O ambiente era complexo, não só pelas condições de desigualdade social a que estavam submetidos, mas, sobretudo, pela tendência à noção de sucesso inspirada no individualismo, na supervalorização dos bens materiais e na atração pelo descartável.

O antídoto, pensado na experiência que se iniciava ali no primeiro ano da década de 2000, seria algo que contribuísse para o fortalecimento de parâmetros humanos firmes e consistentes e, para isso, nada como um projeto literário que lhes desse a chance de refletir e de expressar o que sentiam.

Com o projeto Círculos de Leitura, Norman Gall, Catalina e uma equipe de professores, psicólogos e artistas ligados ao Instituto Fernando Braudel estavam naquele momento lendo A Odisseia de Homero com adolescentes de Diadema. Em contraponto à autoafirmação pela agressividade excessiva e pelo crime, a força narrativa desse clássico propiciava a manifestação do que soa e ressoa dentro de cada um.
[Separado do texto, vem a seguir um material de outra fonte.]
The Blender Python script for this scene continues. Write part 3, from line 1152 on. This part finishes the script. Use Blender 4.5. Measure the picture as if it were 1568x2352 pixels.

A opção pela Odisseia me chamou a atenção pelo tanto de curiosidade que ela pode despertar na juventude em situações sensíveis como a do canto das sereias e pelas decisões originais de Ulisses durante a travessia. Com leituras em voz alta e com o sentido das palavras significando aspectos do contexto local, essas vivências literárias eram engrandecidas pela história do próprio grupo.

O tempo passou e nunca mais havia tido notícias desse trabalho, até que li no caderno Aliás (de 10/07/2016, p.E4) do jornal O Estado de S.Paulo, um artigo do Norman Gall (Shakespeare em Quixeramobim), sobre a experiência dos Círculos de Leitura no interior do Ceará. No meio do sertão, onde a violência foi instigada pelo acesso ao consumo das populações mais desfavorecidas, sem qualquer reflexão do significado dessa desejável melhoria de poder aquisitivo, o Instituto Fernando Braudel está discutindo com jovens da caatinga sobre legitimidade, política e violência, a partir do livro Macbeth, uma tragédia escocesa shakespeariana, marcada por confusões mentais, ambições, induções, lealdade, traição e culpa na cobiça pelo poder.

Fiquei muito contente por saber disso, pois os programas oficiais de incentivo à leitura no Ceará cometem o grave erro de procurar estimular a leitura querendo ao mesmo tempo resolver os problemas de edição de autores locais. Por diversas vezes fui convidado a participar, tanto como autor como curador desse programa, mas declinei dos convites por não concordar com essa mistura de objetivos. Mais importante do que o lugar de registro de nascimento do autor é o conteúdo e a forma da literatura adotada, seja clássica ou estreante.

Em seu texto, Norman Gall diz que os Círculos de Leitura, surgidos na região metropolitana de São Paulo, já foram levados a escolas da Bahia, Minas Gerais e Pernambuco, “provocando com leituras e troca de ideias reflexões sobre os problemas eternos da humanidade”. Muito bom, afinal, não existe leitura de livro, o que existe é a leitura do mundo por meio de livros.